Di nuovo essa si libererà, portando però con sé ciò che l’uomo è,

e presentandosi in modo oggettivo, ma non più come “Sofia” bensì come “Antroposofia”;

come quella “Sofia” che, dopo essere passata attraverso l’Anima umana, attraverso l’Essere dell’uomo,

porta d’ora in poi questo Essere dell’uomo in sé e che d’ora in avanti si pone di fronte all’uomo “conoscente”

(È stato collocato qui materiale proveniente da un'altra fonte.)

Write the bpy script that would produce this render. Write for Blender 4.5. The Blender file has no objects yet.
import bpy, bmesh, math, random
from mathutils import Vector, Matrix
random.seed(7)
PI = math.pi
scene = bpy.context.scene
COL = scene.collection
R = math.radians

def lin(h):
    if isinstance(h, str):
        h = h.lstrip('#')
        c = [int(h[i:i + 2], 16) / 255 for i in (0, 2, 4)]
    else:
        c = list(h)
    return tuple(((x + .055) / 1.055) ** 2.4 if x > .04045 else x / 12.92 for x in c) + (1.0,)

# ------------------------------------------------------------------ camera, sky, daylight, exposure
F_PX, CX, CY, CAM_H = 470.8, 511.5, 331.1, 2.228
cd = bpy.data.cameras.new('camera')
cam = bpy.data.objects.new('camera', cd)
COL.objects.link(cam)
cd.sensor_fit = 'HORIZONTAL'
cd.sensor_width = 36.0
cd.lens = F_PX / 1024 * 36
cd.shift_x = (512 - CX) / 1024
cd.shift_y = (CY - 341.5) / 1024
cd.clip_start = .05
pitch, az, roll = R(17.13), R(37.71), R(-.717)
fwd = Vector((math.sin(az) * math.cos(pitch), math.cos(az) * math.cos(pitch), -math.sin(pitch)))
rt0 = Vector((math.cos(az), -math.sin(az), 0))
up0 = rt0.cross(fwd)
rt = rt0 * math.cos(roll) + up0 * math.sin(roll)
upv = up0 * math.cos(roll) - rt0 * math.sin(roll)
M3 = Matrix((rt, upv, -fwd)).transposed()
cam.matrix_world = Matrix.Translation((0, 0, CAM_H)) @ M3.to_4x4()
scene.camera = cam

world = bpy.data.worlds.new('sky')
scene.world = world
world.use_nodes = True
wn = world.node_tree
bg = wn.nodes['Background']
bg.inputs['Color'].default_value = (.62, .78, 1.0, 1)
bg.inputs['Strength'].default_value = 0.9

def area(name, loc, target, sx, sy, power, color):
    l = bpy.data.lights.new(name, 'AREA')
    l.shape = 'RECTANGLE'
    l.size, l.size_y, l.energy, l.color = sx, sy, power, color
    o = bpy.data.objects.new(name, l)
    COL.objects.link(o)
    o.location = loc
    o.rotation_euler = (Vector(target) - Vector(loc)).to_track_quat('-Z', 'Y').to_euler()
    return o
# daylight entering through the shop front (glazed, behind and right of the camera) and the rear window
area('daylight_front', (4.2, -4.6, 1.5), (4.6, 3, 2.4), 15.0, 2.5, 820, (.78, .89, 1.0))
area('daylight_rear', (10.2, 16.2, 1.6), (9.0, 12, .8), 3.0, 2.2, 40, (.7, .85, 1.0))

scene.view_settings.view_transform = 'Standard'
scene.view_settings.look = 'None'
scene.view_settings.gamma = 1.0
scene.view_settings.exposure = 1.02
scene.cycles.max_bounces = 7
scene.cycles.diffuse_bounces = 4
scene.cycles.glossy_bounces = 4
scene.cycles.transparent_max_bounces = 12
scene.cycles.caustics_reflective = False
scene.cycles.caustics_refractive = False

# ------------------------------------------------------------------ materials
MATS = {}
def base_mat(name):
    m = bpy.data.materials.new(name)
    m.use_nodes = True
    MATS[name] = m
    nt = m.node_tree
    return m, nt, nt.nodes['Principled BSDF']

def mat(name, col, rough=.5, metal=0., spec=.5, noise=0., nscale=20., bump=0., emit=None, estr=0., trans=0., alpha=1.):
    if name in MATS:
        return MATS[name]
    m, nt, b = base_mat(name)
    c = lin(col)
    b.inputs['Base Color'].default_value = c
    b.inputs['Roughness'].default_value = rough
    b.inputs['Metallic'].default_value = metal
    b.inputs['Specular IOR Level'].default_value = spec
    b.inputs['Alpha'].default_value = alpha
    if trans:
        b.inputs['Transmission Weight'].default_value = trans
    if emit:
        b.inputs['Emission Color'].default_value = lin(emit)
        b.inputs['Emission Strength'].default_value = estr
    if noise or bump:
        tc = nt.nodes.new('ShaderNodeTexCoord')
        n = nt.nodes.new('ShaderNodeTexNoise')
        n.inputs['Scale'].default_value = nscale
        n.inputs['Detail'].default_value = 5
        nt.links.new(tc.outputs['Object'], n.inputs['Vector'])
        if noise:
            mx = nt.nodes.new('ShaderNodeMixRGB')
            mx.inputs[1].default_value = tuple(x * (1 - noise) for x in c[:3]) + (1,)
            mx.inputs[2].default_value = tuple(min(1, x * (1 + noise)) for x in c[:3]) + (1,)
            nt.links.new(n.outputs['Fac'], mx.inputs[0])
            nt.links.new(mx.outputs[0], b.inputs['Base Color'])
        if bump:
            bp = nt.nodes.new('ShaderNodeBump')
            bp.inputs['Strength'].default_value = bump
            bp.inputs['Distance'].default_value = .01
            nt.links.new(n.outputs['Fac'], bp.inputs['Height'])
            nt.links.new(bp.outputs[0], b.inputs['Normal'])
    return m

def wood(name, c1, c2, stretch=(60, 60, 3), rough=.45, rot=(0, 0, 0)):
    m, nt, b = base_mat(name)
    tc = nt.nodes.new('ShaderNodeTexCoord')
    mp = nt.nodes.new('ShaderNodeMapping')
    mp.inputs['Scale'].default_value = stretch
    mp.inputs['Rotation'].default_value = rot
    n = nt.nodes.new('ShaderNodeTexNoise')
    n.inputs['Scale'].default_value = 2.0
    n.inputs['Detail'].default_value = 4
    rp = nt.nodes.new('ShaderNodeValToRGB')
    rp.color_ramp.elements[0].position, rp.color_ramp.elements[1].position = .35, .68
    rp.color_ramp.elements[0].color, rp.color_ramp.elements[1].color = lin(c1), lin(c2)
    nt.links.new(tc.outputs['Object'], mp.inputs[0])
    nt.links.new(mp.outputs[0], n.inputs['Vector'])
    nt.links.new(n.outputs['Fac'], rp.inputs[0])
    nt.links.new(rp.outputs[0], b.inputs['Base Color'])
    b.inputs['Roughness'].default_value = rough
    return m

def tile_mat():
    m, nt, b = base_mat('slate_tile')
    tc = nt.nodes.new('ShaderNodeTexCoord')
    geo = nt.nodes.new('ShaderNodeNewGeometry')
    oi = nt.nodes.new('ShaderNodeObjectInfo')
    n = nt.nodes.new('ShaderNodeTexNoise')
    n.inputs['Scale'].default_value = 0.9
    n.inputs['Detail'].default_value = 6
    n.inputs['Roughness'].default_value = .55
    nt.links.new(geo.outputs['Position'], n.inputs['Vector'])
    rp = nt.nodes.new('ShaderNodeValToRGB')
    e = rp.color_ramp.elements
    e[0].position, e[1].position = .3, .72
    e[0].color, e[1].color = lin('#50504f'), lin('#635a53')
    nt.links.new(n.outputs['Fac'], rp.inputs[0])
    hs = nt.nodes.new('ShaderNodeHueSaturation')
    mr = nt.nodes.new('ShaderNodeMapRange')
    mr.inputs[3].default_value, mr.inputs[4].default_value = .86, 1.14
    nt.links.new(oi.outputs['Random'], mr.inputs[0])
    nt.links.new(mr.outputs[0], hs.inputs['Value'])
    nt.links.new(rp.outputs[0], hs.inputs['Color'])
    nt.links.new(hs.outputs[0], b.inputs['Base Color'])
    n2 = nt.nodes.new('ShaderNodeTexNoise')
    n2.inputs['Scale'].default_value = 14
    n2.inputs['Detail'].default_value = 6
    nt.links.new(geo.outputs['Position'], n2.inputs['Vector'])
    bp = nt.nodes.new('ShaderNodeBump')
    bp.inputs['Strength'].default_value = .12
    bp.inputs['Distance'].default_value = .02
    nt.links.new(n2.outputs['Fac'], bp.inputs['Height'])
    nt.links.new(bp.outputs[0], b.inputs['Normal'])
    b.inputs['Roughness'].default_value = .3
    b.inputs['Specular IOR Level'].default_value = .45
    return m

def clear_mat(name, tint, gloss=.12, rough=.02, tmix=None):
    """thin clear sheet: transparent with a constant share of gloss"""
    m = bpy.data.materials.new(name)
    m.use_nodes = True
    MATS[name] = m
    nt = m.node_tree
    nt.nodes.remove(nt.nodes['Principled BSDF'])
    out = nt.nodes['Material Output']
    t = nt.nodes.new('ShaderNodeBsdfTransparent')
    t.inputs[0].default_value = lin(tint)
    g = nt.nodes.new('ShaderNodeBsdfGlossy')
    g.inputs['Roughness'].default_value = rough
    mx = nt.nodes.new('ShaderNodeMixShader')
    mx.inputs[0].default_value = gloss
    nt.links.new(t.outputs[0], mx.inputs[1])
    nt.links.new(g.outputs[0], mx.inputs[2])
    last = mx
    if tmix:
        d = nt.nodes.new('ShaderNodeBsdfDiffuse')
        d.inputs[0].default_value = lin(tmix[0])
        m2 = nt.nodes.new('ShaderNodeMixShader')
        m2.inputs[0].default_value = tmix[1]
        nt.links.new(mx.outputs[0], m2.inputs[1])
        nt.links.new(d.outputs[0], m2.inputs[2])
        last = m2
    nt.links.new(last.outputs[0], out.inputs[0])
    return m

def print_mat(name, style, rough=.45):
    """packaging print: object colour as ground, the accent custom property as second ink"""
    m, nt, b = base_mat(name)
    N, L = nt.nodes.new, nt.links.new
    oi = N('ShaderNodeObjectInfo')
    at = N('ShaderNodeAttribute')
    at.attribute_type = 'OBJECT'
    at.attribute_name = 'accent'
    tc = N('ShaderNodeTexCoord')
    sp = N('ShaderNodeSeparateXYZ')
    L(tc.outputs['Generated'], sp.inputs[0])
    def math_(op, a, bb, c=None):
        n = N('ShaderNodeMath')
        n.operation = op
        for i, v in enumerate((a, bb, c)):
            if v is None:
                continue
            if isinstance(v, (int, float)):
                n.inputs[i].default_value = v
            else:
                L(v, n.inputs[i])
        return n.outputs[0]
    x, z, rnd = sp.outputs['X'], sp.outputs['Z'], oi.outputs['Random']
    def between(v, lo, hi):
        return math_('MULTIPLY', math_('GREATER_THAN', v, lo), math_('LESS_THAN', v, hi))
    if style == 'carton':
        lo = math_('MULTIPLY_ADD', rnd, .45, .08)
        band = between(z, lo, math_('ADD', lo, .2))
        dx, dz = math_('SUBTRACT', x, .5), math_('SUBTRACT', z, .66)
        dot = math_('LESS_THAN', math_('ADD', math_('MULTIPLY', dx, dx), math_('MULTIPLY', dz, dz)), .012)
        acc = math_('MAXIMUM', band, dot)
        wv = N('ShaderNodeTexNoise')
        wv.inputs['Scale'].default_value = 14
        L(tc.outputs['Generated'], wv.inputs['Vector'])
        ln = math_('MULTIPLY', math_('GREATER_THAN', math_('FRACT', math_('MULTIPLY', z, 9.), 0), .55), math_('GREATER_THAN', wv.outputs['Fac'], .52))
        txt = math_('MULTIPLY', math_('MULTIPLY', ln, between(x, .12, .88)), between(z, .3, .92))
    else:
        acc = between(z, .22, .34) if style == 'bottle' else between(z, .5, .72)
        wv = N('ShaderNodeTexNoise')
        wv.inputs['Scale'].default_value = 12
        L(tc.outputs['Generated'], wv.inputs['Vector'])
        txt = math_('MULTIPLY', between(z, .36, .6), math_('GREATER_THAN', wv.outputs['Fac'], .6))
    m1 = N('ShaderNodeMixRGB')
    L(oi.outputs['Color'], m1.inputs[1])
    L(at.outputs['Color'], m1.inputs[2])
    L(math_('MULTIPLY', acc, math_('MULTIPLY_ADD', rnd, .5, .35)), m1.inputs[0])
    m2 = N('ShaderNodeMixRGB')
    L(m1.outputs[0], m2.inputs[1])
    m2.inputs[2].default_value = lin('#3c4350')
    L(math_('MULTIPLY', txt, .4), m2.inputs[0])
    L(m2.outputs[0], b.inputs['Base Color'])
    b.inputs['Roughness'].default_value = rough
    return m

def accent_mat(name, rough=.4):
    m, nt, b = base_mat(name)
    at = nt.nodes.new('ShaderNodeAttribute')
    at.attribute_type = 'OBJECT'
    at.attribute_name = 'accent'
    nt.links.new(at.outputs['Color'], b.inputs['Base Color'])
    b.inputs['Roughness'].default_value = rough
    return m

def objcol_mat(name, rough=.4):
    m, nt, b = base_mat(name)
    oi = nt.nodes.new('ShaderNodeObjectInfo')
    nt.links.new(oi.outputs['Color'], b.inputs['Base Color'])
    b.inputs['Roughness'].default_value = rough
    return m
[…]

allo stesso modo della “Sofia”, l’Essere reale che una volta visse presso i Greci.

 

Tale è il corso della storia evolutiva dell’umanità relativamente agli argomenti spirituali finora presi in considerazione. Io lo affido ora a tutti coloro che vogliono indagare sempre più precisamente in che modo poter dimostrare, ora anche nei particolari, dal destino della “Sofia”, della “Filosofia” e dell’Antroposofia”, come l’umanità si evolve progressivamente attraverso quegli arti animici che noi denominiamo “Anima razionale o affettiva”, “Anima cosciente” e “Sé spirituale”.

 

Gli uomini impareranno

quanto sia profondamente radicato nella totalità dell’essere dell’uomo

tutto quanto abbiamo dinanzi nella nostra “Antroposofia.

 

Ciò che accogliamo per mezzo dell’Antroposofia è la nostra stessa essenza

che, dapprima, si appressava all’uomo librandosi e mostrandoglisi

nell’aspetto di una Dea celeste con la quale egli poteva entrare in relazione;

che visse quale “Sofia”, quale “Filosofia”, e che egli genererà di nuovo da sé, ponendosela di fronte

quale esperienza di una vera autoconoscenza nell’Antroposofia.

 

Noi posiamo tranquillamente attendere fino a che il mondo vorrà verificare quanto sia profondamente fondato,

fin nei minimi particolari, tutto quanto noi abbiamo da dire.

 

Giacché l’Essere dell’Antroposofia è tale

che la sua propria essenza si fonda su quella che è l’essenza dell’uomo.

 

E l’essenza della sua attività è che l’uomo accolga nell’Antroposofia ciò che egli stesso è

e se lo ponga dinanzi per esercitare l’autoconoscenza.